Germany's Latest Battlefield: Patent Court

When a judge in a German court suspended a lawsuit between Samsung and Apple last week, it was only the latest in a long series of such lawsuits. Why do all of the tech companies seem to be waging their intellectual property battles in Germany?

Steven Benathen, a student at the Illinois College of Law, asked the same question last April, after Microsoft announced it would be moving its European distribution center from Germany to the Netherlands.

“German patent law has made the country something of a patent shelter in Europe,” Benathen said in an article from the April 2012 Illinois Business Law Journal. “Germany provides expedient decisions and easy-to-obtain injunctions that are hard to challenge for defendants. All that sounds fantastic until a corporation or small business is the target of those laws rather than the one benefitting.”
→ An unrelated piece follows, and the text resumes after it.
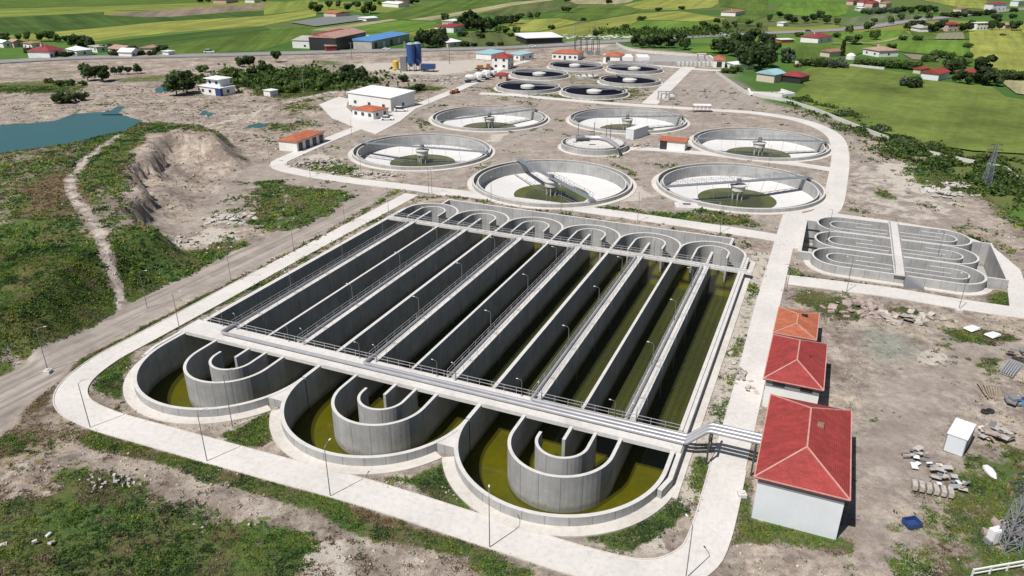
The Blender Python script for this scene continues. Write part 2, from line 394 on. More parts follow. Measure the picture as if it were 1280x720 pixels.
def water_mat(name, tint, glossr=.06, see=.8, body=(.06, .06, .01)):
    m, nt, bs = newmat(name)
    bs.inputs['Base Color'].default_value = body+(1,); bs.inputs['Roughness'].default_value = .5
    tr = N(nt, 'ShaderNodeBsdfTransparent'); tr.inputs[0].default_value = tint+(1,)
    mx = N(nt, 'ShaderNodeMixShader'); mx.inputs[0].default_value = see
    nt.links.new(bs.outputs[0], mx.inputs[1]); nt.links.new(tr.outputs[0], mx.inputs[2])
    gl = N(nt, 'ShaderNodeBsdfGlossy'); gl.inputs['Roughness'].default_value = glossr
    fr = N(nt, 'ShaderNodeFresnel'); fr.inputs[0].default_value = 1.33
    m2 = N(nt, 'ShaderNodeMixShader'); nt.links.new(fr.outputs[0], m2.inputs[0]); nt.links.new(mx.outputs[0], m2.inputs[1]); nt.links.new(gl.outputs[0], m2.inputs[2])
    nv = noise(nt, objvec(nt, True), 1.5, 3); b = N(nt, 'ShaderNodeBump'); b.inputs['Strength'].default_value = .06; b.inputs['Distance'].default_value = .05
    nt.links.new(nv, b.inputs['Height']); nt.links.new(b.outputs[0], gl.inputs['Normal'])
    nt.links.new(m2.outputs[0], nt.nodes['Material Output'].inputs[0])
    return m
M['water_olive'] = water_mat('olive_water', (.62, .62, .14), .05, .7, (.11, .105, .008))
M['slime'] = simple('olive_floor', (.25, .25, .025), .9, .3, .25)
M['poolslime'] = simple('pool_floor', (.26, .25, .08), .9, .5, .15)
M['water_dark'] = simple('dark_water', (.010, .010, .020), .7, .2, .1)
M['water_dark'].node_tree.nodes['Principled BSDF'].inputs['Specular IOR Level'].default_value = .02
M['water_pool'] = water_mat('pool_water', (.72, .76, .42), .05, .5, (.12, .13, .035))
M['diffuser'] = simple('diffuser_pipe', (.02, .025, .012), .7, .1)
M['diffuser_green'] = simple('diffuser_head', (.028, .038, .010), .7, .3)  # slightly greener, one even tone for the grids of all lanes

# ================================================================ GROUND
S_U = [-86.4+12.65*k for k in range(7)]          # outer wall, single walls, outer wall
D_U = [-86.4+12.65*(k+.5) for k in range(6)]     # double walls that carry the pipes
def arc(cu, cv, r, a0, a1, n=20): return [(cu+r*math.cos(math.radians(a0+(a1-a0)*i/n)), cv+r*math.sin(math.radians(a0+(a1-a0)*i/n))) for i in range(n+1)]
VN, VF, VS = 69.9, 140.5, 150.3                  # near arcs, far arcs, far straight wall
def basin_hole():
    pts = []
    for k in range(3): pts += arc(S_U[2*k+1], VN, 12.65, 180, 360, 36)[(0 if k == 0 else 1):]
    pts += [(S_U[6], VF)]
    pts += arc(D_U[5], VF, 6.325, 0, 65, 8)[1:]
    pts += [(D_U[5]+2.7, VS), (D_U[0]-.2, VS)]
    pts += arc(D_U[0], VF, 6.325, 92, 180, 12)
    return pts
CLAR = [(10.3, 188.3), (58.4, 185.1), (-27.3, 221.0), (-8.4, 270.3), (41.3, 267.6), (78.1, 232.2)]
CR = 20.9
SPLIT = (25.4, 227.3)
SMALL = [(33.1, 404.5), (13.0, 374.3), (6.8, 336.1), (35.0, 324.2), (54.7, 355.3), (62.5, 393.5)]
OV = dict(u0=-1.0, u1=34.4, c=(147.0, 157.2, 167.7), r=5.0, ul=6.4, ur=26.0)
def oval_hole():
    c = OV['c']
    p = [(-1.0, 147.2)] + arc(6.4, c[0], 5, 180, 270, 8) + arc(26.0, c[0], 5, 270, 350, 8)
    p += [(34.4, 147.2), (34.4, 167.0)] + arc(26.0, c[2], 5, 0, 90, 8) + arc(6.4, c[2], 5, 90, 170, 8) + [(-1.0, 167.7)]
    return p
holes = [[W(*q) for q in basin_hole()], [W(*q) for q in oval_hole()]]
for c in CLAR: holes.append([(c[0]+(CR-.3)*math.cos(t), c[1]+(CR-.3)*math.sin(t)) for t in [2*math.pi*k/64 for k in range(64)]])
for c in SMALL: holes.append([(c[0]+13.6*math.cos(t), c[1]+13.6*math.sin(t)) for t in [2*math.pi*k/40 for k in range(40)]])

# --- masks, as polygons traced on the ground
def Z(pts, z=0): return PP(pts, z)
HILL = Z([(-400, 250), (-60, 222), (30, 210), (80, 202), (125, 188), (150, 172), (185, 164), (235, 168), (290, 180), (325, 200), (305, 235), (262, 262), (232, 285), (236, 300), (270, 312), (190, 360), (120, 420), (60, 458), (-20, 470), (-400, 480)])
PIT = Z([(182, 292), (174, 262), (178, 230), (196, 200), (232, 190), (272, 202), (320, 222), (330, 250), (290, 290), (230, 318)])
POND = Z([(-60, 161), (30, 154), (75, 149), (95, 141), (125, 139), (150, 143), (172, 150), (170, 170), (125, 182), (80, 196), (10, 206), (-60, 214)])
PLANT = Z([(-300, 88), (-60, 80), (100, 72), (250, 69), (420, 66), (640, 61), (740, 50), (790, 60), (870, 66), (900, 84), (920, 100), (960, 128), (1010, 138), (1080, 165), (1150, 195), (1215, 235), (1285, 280), (1500, 340), (1500, 800), (-400, 800), (-400, 100)])
POS = []   # (channel, strength, feather m, kind, pts)
def poly(ch, st, fe, pts, z=0): POS.append((ch, st, fe, 'p', Z(pts, z)))
def line(ch, st, fe, wd, pts, z=0): POS.append((ch, st, fe, wd, catmull(Z(pts, z), 4)))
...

Benathen explains that nearly two-thirds of all patent claims in Europe are filed in Germany because claimants want to take advantage of the quick decisions available from people who know what they are talking about.

“German patent judges are all also engineers who have specifically studied patent law,” Benathen continues. “Cases are turned around in six to eight months with cases taking fifteen months in Dusseldorf. Appeals are completed within 1 to 1.5 years. However the most desirable aspect of the German patent system is the ease with which injunctions are granted.”

It’s those injunctions that keep Apple and Samsung at each other’s throats in the German court system.

German patent court appears to simply be the easiest way for one company to leverage the growing power that intellectual property advocates have with the world’s governing bodies to force their competitors out of business — or at least out of the German marketplace, with its 81 million residents.

"The impact is higher in the German market, due to its size, so that is a good place to start," Joachim Henkel, a professor at the Technical University of Munich, told PCWorld in 2012. "Courts that deal with these things are specialized and comparatively fast."

Henkel added that it's all a matter of what the suing companies want: They file in the U.S. courts if they just want money. But if they want to screw over the competitors and halt their business with a big government ban-hammer, then they’ve got to get into that German court.